Now why is that important?
When we have negative experiences, they go right into
our implicit memory, which shapes our feelings about life.
If you have a hundred experiences with a dog,
99 of them are good and once you get bit, which one do you remember - right?
It goes into the implicit memory. But not pleasant experiences so well.
So, in order to change a passing state of happiness into a trait,
you need to make it stickier; you have to bring it and let it sink in,
which means you have to pause for 15 to 30 seconds and really feel it in your body.
That's what gives it the stickiness so it then gets remembered
in the implicit memory and it's available.
And this process has been described by my friend Rick Hanson who's a psychologist and he does it beautifully
as "installation"; you have to install positive states.

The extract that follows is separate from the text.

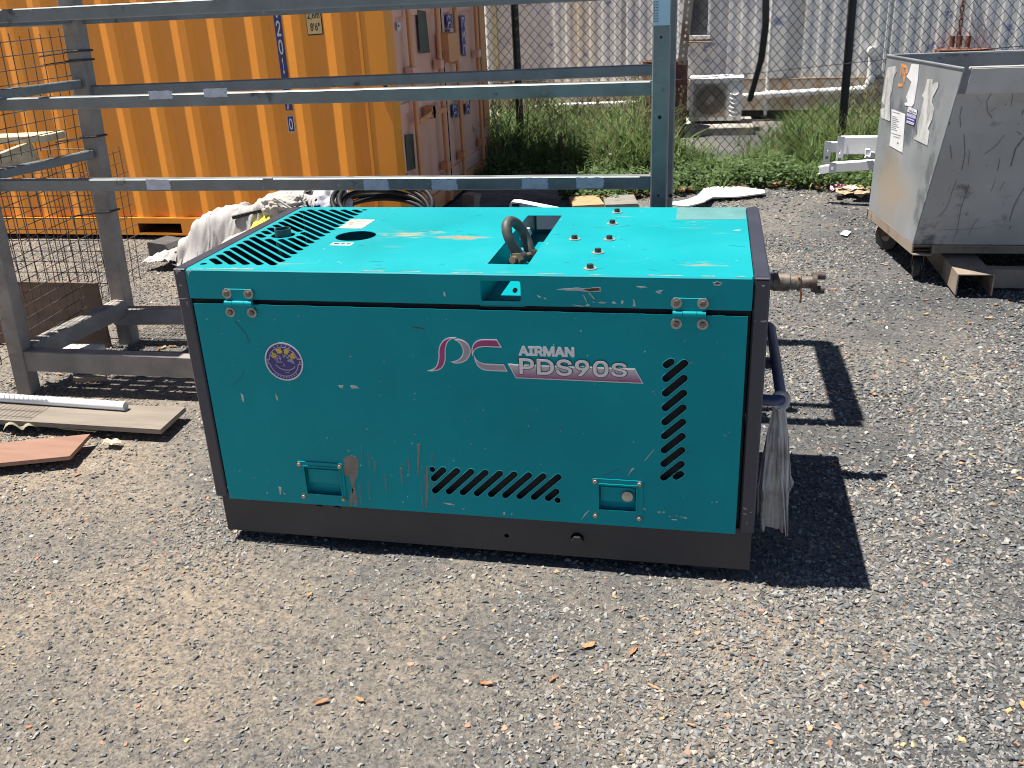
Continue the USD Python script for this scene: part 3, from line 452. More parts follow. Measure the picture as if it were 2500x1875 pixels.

There are possibilities throughout all of our lives
of moments where we can gladden the mind and develop the trait of joy
but we tend to miss them;
we tend to be so on our way somewhere else...
There was a story - this occurred in Washington DC in 2007 -
I think of often: it took place in a
Washington DC metro station, a cold January morning,
there's a man with a violin and he played six Bach pieces.
It took about 45 minutes and during that time about
2,000 people went through the station - most of them on their way to work - and
he played continuously. Only six people stopped to listen and
about 20 gave money but they just kept walking at the normal pace. And the only
a few children stopped but the parents then hurried them along...
So, as it turns out, no one knew this but the violinist was Joshua Bell
- who you may know is one of the most famous and great musicians in the world -
and he played one of the most intricate pieces ever written on a
violin that was worth 3.5 million dollars.
He had just played two days before in a theater in Boston where the seats averaged $100 a seat
and there he was in the subway and everybody's just rushing by and not listening.
And I think it's one of the best social science experiments
that I've ever heard because it tells us or it makes us ask ourselves:
how much do we miss?
How much do you miss each day
where there's a possibility to have contact with somebody that could warm up your heart
or to take in some beauty or some sense of wonder,
sense of the mystery of things...
Where you could pause and really get back in touch with yourself, your own breath,
and sense a little of that space of presence that is mysterious and is beautiful
you know? We miss a lot...
So it's a choice, this choosing for presence, and
we need to have the experience, and then install it, let it be savored.